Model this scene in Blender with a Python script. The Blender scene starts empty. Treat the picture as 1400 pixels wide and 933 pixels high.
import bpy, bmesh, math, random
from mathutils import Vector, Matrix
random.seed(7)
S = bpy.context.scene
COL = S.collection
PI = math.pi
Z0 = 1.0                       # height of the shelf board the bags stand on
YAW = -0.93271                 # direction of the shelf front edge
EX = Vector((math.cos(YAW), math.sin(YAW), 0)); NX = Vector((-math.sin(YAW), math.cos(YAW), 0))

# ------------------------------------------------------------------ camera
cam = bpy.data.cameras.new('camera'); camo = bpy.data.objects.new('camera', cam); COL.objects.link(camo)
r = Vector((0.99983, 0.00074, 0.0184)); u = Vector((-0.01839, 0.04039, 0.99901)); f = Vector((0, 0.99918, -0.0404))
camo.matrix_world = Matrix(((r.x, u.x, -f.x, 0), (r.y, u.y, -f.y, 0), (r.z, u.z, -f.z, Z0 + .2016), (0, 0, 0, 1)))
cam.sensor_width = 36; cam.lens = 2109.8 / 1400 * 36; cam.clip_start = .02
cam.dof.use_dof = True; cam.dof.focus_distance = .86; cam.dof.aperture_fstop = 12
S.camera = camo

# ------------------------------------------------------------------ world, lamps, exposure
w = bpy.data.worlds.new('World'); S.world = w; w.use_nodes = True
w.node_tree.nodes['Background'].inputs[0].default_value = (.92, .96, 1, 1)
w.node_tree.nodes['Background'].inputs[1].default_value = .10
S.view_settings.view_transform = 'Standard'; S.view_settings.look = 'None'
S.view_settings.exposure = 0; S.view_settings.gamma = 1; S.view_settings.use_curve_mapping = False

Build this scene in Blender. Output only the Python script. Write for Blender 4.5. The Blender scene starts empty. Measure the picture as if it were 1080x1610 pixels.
==============================
▶ Problem to work on: Write out every line exactly as it stands.

▶ Response to this task:
Model this scene in Blender with a Python script. The Blender scene starts empty. Treat the picture as 1400 pixels wide and 933 pixels high.
import bpy, bmesh, math, random
from mathutils import Vector, Matrix
random.seed(7)
S = bpy.context.scene
COL = S.collection
PI = math.pi
Z0 = 1.0                       # height of the shelf board the bags stand on
YAW = -0.93271                 # direction of the shelf front edge
EX = Vector((math.cos(YAW), math.sin(YAW), 0)); NX = Vector((-math.sin(YAW), math.cos(YAW), 0))

# ------------------------------------------------------------------ camera
cam = bpy.data.cameras.new('camera'); camo = bpy.data.objects.new('camera', cam); COL.objects.link(camo)
r = Vector((0.99983, 0.00074, 0.0184)); u = Vector((-0.01839, 0.04039, 0.99901)); f = Vector((0, 0.99918, -0.0404))
camo.matrix_world = Matrix(((r.x, u.x, -f.x, 0), (r.y, u.y, -f.y, 0), (r.z, u.z, -f.z, Z0 + .2016), (0, 0, 0, 1)))
cam.sensor_width = 36; cam.lens = 2109.8 / 1400 * 36; cam.clip_start = .02
cam.dof.use_dof = True; cam.dof.focus_distance = .86; cam.dof.aperture_fstop = 12
S.camera = camo

# ------------------------------------------------------------------ world, lamps, exposure
w = bpy.data.worlds.new('World'); S.world = w; w.use_nodes = True
w.node_tree.nodes['Background'].inputs[0].default_value = (.92, .96, 1, 1)
w.node_tree.nodes['Background'].inputs[1].default_value = .10
S.view_settings.view_transform = 'Standard'; S.view_settings.look = 'None'
S.view_settings.exposure = 0; S.view_settings.gamma = 1; S.view_settings.use_curve_mapping = False

Build this scene in Blender. Output only the Python script. Write for Blender 4.5. The Blender scene starts empty. Measure the picture as if it were 1080x1610 pixels.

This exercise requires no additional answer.